-- BEGIN Source material --
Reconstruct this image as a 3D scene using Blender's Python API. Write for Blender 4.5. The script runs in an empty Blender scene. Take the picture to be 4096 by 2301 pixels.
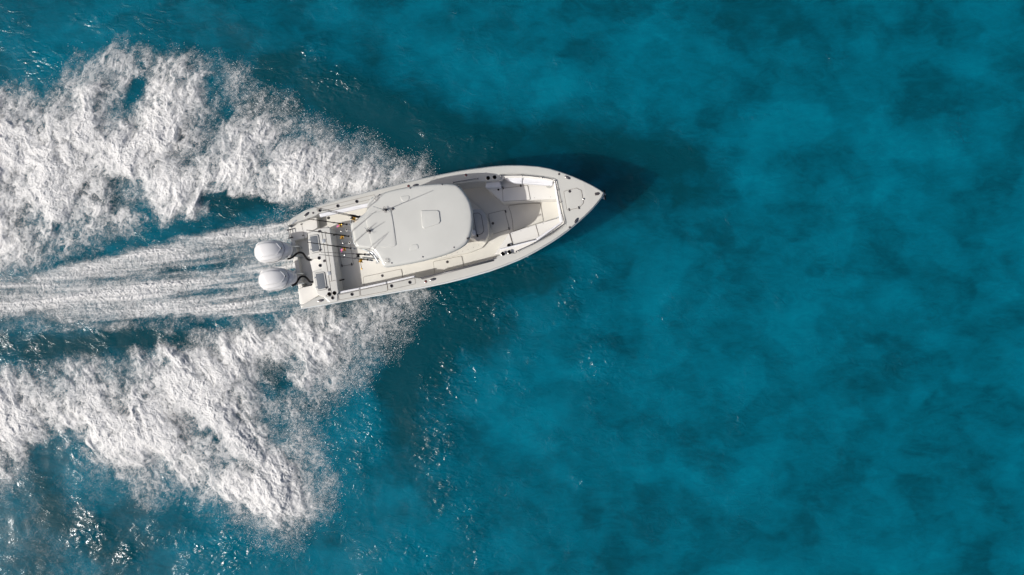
import bpy, bmesh, math, random
import numpy as np
from mathutils import Vector, Matrix
random.seed(7)
R = math.radians
scene = bpy.context.scene
C = scene.collection

# ------------------------------------------------------------------ camera, sky, sun, exposure
CAM_H, FPX, CX, CY = 27.0, 3240.0, 2048.0, 1150.5       # drone height, focal length in photograph pixels
cam_d = bpy.data.cameras.new('drone_camera'); cam = bpy.data.objects.new('drone_camera', cam_d); C.objects.link(cam)
cam.location = (0, 0, CAM_H); cam.rotation_euler = (0, 0, 0)
cam_d.sensor_width = 36; cam_d.lens = 36 * FPX / 4096; cam_d.clip_end = 8000
scene.camera = cam
SUN_EL, SUN_AZ = R(41.5), R(202)                            # azimuth measured from +x, counter-clockwise: lower left of the picture
sd = Vector((math.cos(SUN_EL) * math.cos(SUN_AZ), math.cos(SUN_EL) * math.sin(SUN_AZ), math.sin(SUN_EL)))
w = bpy.data.worlds.new('World'); scene.world = w; w.use_nodes = True
nt = w.node_tree; bg = nt.nodes['Background']
sky = nt.nodes.new('ShaderNodeTexSky'); sky.sky_type = 'NISHITA'; sky.sun_disc = False
sky.sun_elevation = SUN_EL; sky.sun_rotation = math.pi / 2 - SUN_AZ
sky.air_density = .8; sky.dust_density = 5.0
nt.links.new(sky.outputs[0], bg.inputs[0]); bg.inputs[1].default_value = 0.10
sl = bpy.data.lights.new('sun', 'SUN'); sl.energy = 4.0; sl.angle = R(0.5); sl.color = (1, .965, .91)
so = bpy.data.objects.new('sun', sl); C.objects.link(so); so.rotation_euler = sd.to_track_quat('Z', 'Y').to_euler()
scene.view_settings.view_transform = 'Standard'; scene.view_settings.look = 'None'
scene.cycles.use_denoising = True; scene.cycles.sample_clamp_indirect = 4
scene.view_settings.exposure = 0.0; scene.view_settings.gamma = 1

# ------------------------------------------------------------------ materials
def mat(name, col, rough=.4, metal=0, spec=.5, bump=0, bscale=20, cvar=0, cscale=3, coat=0, col2=None, trans=0):
    m = bpy.data.materials.new(name); m.use_nodes = True; n = m.node_tree; b = n.nodes['Principled BSDF']
    b.inputs['Base Color'].default_value = (*col, 1); b.inputs['Roughness'].default_value = rough
    b.inputs['Metallic'].default_value = metal; b.inputs['Specular IOR Level'].default_value = spec
    b.inputs['Coat Weight'].default_value = coat; b.inputs['Coat Roughness'].default_value = .08
    b.inputs['Transmission Weight'].default_value = trans
    tc = n.nodes.new('ShaderNodeTexCoord')
    if cvar or col2:
        no = n.nodes.new('ShaderNodeTexNoise'); no.inputs['Scale'].default_value = cscale; no.inputs['Detail'].default_value = 5
        n.links.new(tc.outputs['Object'], no.inputs['Vector'])
        mx = n.nodes.new('ShaderNodeMix'); mx.data_type = 'RGBA'
        mr = n.nodes.new('ShaderNodeMapRange'); mr.inputs[1].default_value = .35; mr.inputs[2].default_value = .68
        n.links.new(no.outputs[0], mr.inputs[0]); n.links.new(mr.outputs[0], mx.inputs[0])
        mx.inputs[6].default_value = (*col, 1)
        mx.inputs[7].default_value = (*(col2 or [c * (1 - cvar) for c in col]), 1)
        n.links.new(mx.outputs[2], b.inputs['Base Color'])
    if bump:
        nb = n.nodes.new('ShaderNodeTexNoise'); nb.inputs['Scale'].default_value = bscale; nb.inputs['Detail'].default_value = 4
        bp = n.nodes.new('ShaderNodeBump'); bp.inputs['Strength'].default_value = 1; bp.inputs['Distance'].default_value = bump
        n.links.new(tc.outputs['Object'], nb.inputs['Vector']); n.links.new(nb.outputs[0], bp.inputs['Height'])
        n.links.new(bp.outputs[0], b.inputs['Normal'])
    return m
M_GEL_LIT = mat('gelcoat_stern_lit', (.54, .54, .515), .28, coat=.3, cvar=.05, cscale=1.3, bump=.0006, bscale=6)  # gelcoat made paler: the stronger light on the stern put into the colour
M_GEL = mat('gelcoat', (.45, .452, .43), .28, coat=.3, cvar=.05, cscale=1.3, bump=.0006, bscale=6)
M_TOP = mat('hardtop_paint', (.49, .498, .478), .34, coat=.25, cvar=.07, cscale=1.1, bump=.0015, bscale=2.5)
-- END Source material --
--- Exercise prompt ---
Repeat the listing above from its first line through the line that contains "C = scene.collection", both included, and nothing more. Drop the pictures.

--- Exercise response ---
Reconstruct this image as a 3D scene using Blender's Python API. Write for Blender 4.5. The script runs in an empty Blender scene. Take the picture to be 4096 by 2301 pixels.
import bpy, bmesh, math, random
import numpy as np
from mathutils import Vector, Matrix
random.seed(7)
R = math.radians
scene = bpy.context.scene
C = scene.collection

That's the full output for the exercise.